• _What you need to do_
Pull every "scene" line out of the data below.

## begin

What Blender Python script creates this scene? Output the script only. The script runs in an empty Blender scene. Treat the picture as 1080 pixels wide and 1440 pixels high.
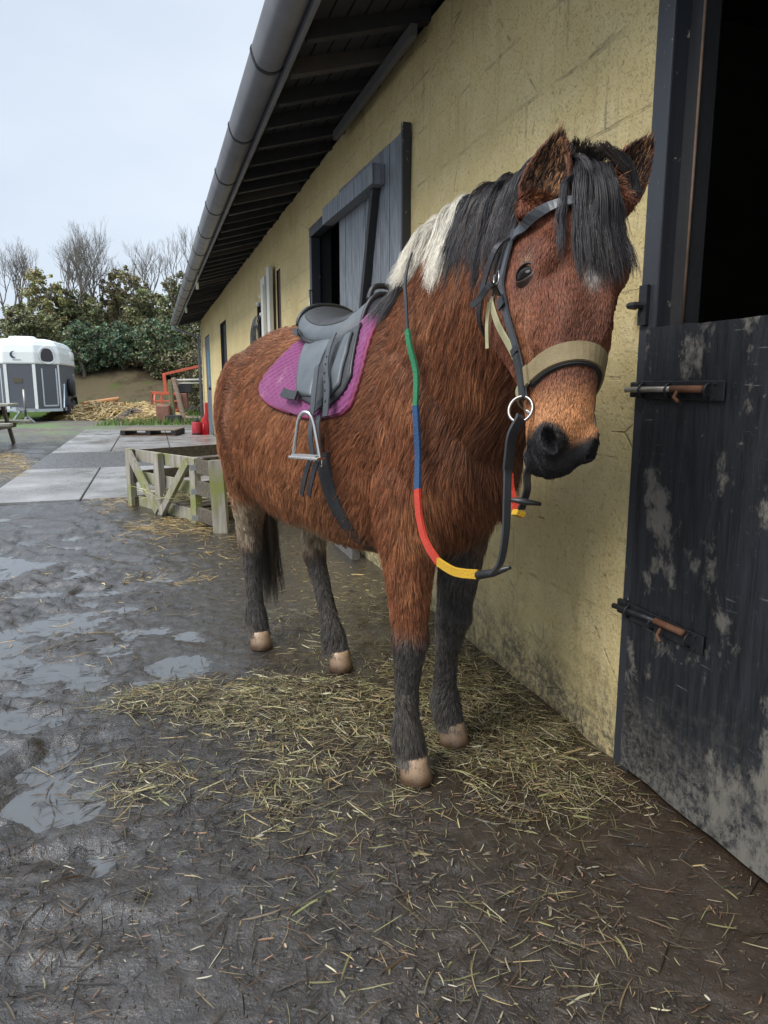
EXPO = 1.05
import bpy, bmesh, math, random
import numpy as np
from mathutils import Vector, Matrix
from mathutils.bvhtree import BVHTree
from mathutils.kdtree import KDTree
random.seed(7); RNG = np.random.default_rng(11)
SC = bpy.context.scene
COL = SC.collection
PI = math.pi
V = Vector
def A3(*a): return np.array(a, float)

# ------------------------------------------------------------------ noise
def _h(ix, iy, iz, seed):
    n = (ix.astype(np.int64) * 374761393 + iy.astype(np.int64) * 668265263 + iz.astype(np.int64) * 2147483647 + seed * 974711) & 0xFFFFFFFF
    n = ((n ^ (n >> 13)) * 1274126177) & 0xFFFFFFFF
    n = ((n ^ (n >> 16)) * 2246822519) & 0xFFFFFFFF
    n = n ^ (n >> 15)
    return (n & 0xFFFFFF) / float(0xFFFFFF)
def vn(p, seed=0):
    p = np.asarray(p, float); f = np.floor(p); t = p - f; t = t * t * (3 - 2 * t); f = f.astype(np.int64)
    x, y, z = f[:, 0], f[:, 1], f[:, 2]; r = 0
    for i in (0, 1):
        for j in (0, 1):
            for k in (0, 1):
                w = (t[:, 0] if i else 1 - t[:, 0]) * (t[:, 1] if j else 1 - t[:, 1]) * (t[:, 2] if k else 1 - t[:, 2])
                r = r + w * _h(x + i, y + j, z + k, seed)
    return r
def fbm(p, octv=4, seed=0, gain=.5):
    p = np.asarray(p, float); a = 1; s = 0; r = 0
    for o in range(octv):
        r = r + a * vn(p * (2.03 ** o) + 17.3 * o, seed + o); s += a; a *= gain
    return r / s
def sst(a, b, x):
    t = np.clip((x - a) / (b - a), 0, 1); return t * t * (3 - 2 * t)
def norm(v):
    v = np.asarray(v, float); return v / (np.linalg.norm(v, axis=-1, keepdims=True) + 1e-12)

# ------------------------------------------------------------------ mesh builder
class MB:
    def __init__(s): s.v = []; s.f = []; s.c = None
    def add(s, v, f):
        n = len(s.v); s.v.extend([tuple(map(float, q)) for q in v]); s.f.extend([tuple(n + i for i in q) for q in f]); return s
    def box(s, c, size, rot=None, taper=1.0):
        x, y, z = (k / 2 for k in size); q = []
        for sz in (-1, 1):
            t = 1 if sz < 0 else taper
            for sx, sy in ((-1, -1), (1, -1), (1, 1), (-1, 1)): q.append(V((sx * x * t, sy * y * t, sz * z)))
        if rot is not None: q = [rot @ p for p in q]
        c = V(c); q = [p + c for p in q]
        return s.add(q, [(3, 2, 1, 0), (4, 5, 6, 7), (0, 1, 5, 4), (1, 2, 6, 5), (2, 3, 7, 6), (3, 0, 4, 7)])
    def bar(s, a, b, w, h, up=(0, 0, 1), jit=0):
        a, b = V(a), V(b); d = (b - a); L = d.length; d.normalize(); u = V(up)
        if abs(d.dot(u)) > .98: u = V((1, 0, 0))
        x = d.cross(u).normalized(); y = x.cross(d)
        q = []
        for e in (a, b):
            for i, j in ((-1, -1), (1, -1), (1, 1), (-1, 1)):
                q.append(e + x * (i * w / 2) + y * (j * h / 2) + V([random.uniform(-jit, jit) for _ in range(3)]))
        return s.add(q, [(3, 2, 1, 0), (4, 5, 6, 7), (0, 1, 5, 4), (1, 2, 6, 5), (2, 3, 7, 6), (3, 0, 4, 7)])
    def tube(s, pts, r, n=10, closed=False, cap=True):
        P = [V(p) for p in pts]; m = len(P)
        R = r if hasattr(r, '__len__') else [r] * m
        prev = None; rings = []
        for i in range(m):
            t = (P[(i + 1) % m] - P[i - 1]) if closed else (P[min(i + 1, m - 1)] - P[max(i - 1, 0)])
            t.normalize()
            if prev is None:
                u = V((0, 0, 1)) if abs(t.z) < .9 else V((1, 0, 0)); x = t.cross(u).normalized()
            else:
                x = (prev - t * prev.dot(t)).normalized()
            prev = x; y = t.cross(x)
            rings.append([P[i] + (x * math.cos(2 * PI * k / n) + y * math.sin(2 * PI * k / n)) * R[i] for k in range(n)])
        return s.rings(rings, closed, cap)
    def rings(s, rings, closed=False, cap=True):
        n = len(rings[0]); m = len(rings); v = [p for r in rings for p in r]; f = []
        for i in range(m if closed else m - 1):
            a, b = i * n, ((i + 1) % m) * n
            for k in range(n): f.append((a + k, a + (k + 1) % n, b + (k + 1) % n, b + k))
        if not closed and cap: f.append(tuple(range(n - 1, -1, -1))); f.append(tuple((m - 1) * n + k for k in range(n)))
        return s.add(v, f)
    def lathe(s, prof, c=(0, 0, 0), n=20, axis='z'):
        rings = []
        for r, z in prof:
            ring = []
            for k in range(n):
                a = 2 * PI * k / n; p = (r * math.cos(a), r * math.sin(a), z)
                if axis == 'x': p = (p[2], p[0], p[1])
                if axis == 'y': p = (p[1], p[2], p[0])
                ring.append(V(p) + V(c))
            rings.append(ring)
        return s.rings(rings)
    def prism(s, poly, y0, y1, axis='y'):
        # poly in (x,z), extruded along y
        n = len(poly); v = [(x, y0, z) for x, z in poly] + [(x, y1, z) for x, z in poly]
        f = [tuple(range(n)), tuple(range(2 * n - 1, n - 1, -1))] + [(k, k + n, (k + 1) % n + n, (k + 1) % n) for k in range(n)]
        return s.add(v, f)
    def mesh(s, name):
        me = bpy.data.meshes.new(name); me.from_pydata(s.v, [], s.f); me.update(); return me
    def build(s, name, mat, parent=None, bevel=0, smooth=False, sub=0, solid=0):
        return mkobj(name, s.mesh(name), mat, parent, bevel, smooth, sub, solid)
def mkobj(name, me, mat, parent=None, bevel=0, smooth=False, sub=0, solid=0, fixn=True):
    if fixn:
        bm = bmesh.new(); bm.from_mesh(me); bmesh.ops.recalc_face_normals(bm, faces=bm.faces); bm.to_mesh(me); bm.free()
    o = bpy.data.objects.new(name, me); COL.objects.link(o)
    for m in (mat if isinstance(mat, list) else [mat]): me.materials.append(m)
    if smooth: me.polygons.foreach_set('use_smooth', [True] * len(me.polygons))
    if parent: o.parent = parent
    if solid:
        q = o.modifiers.new('thick', 'SOLIDIFY'); q.thickness = solid; q.offset = 0
    if bevel:
        q = o.modifiers.new('bev', 'BEVEL'); q.width = bevel; q.segments = 2; q.limit_method = 'ANGLE'
    if sub:
        q = o.modifiers.new('sub', 'SUBSURF'); q.levels = sub; q.render_levels = sub
    return o
def thing(name, label, cat, loc=(0, 0, 0), rz=0, group=None):
    o = bpy.data.objects.new(name, None); COL.objects.link(o); o.location = loc; o.rotation_euler = (0, 0, rz)
    o['label'] = label; o['category'] = cat
    if group: o['group'] = group
    return o
def tag(o, label=None, cat=None, group=None, kind=None):
    if label: o['label'] = label
    if cat: o['category'] = cat
    if group: o['group'] = group
    if kind: o['kind'] = kind
    return o
def npmesh(name, v, f):
    me = bpy.data.meshes.new(name); v = np.asarray(v, np.float32); f = np.asarray(f, np.int32)
    me.vertices.add(len(v)); me.vertices.foreach_set('co', v.ravel()); k = f.shape[1]
    me.loops.add(f.size); me.loops.foreach_set('vertex_index', f.ravel())
    me.polygons.add(len(f)); me.polygons.foreach_set('loop_start', np.arange(0, f.size, k, dtype=np.int32))
    me.update(calc_edges=True); return me
def setcol(me, name, cols):
    a = me.attributes.new(name, 'FLOAT_COLOR', 'POINT'); c = np.ones((len(cols), 4), np.float32); c[:, :3] = cols; a.data.foreach_set('color', c.ravel())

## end

• _Worked answer_
What Blender Python script creates this scene? Output the script only. The script runs in an empty Blender scene. Treat the picture as 1080 pixels wide and 1440 pixels high.
SC = bpy.context.scene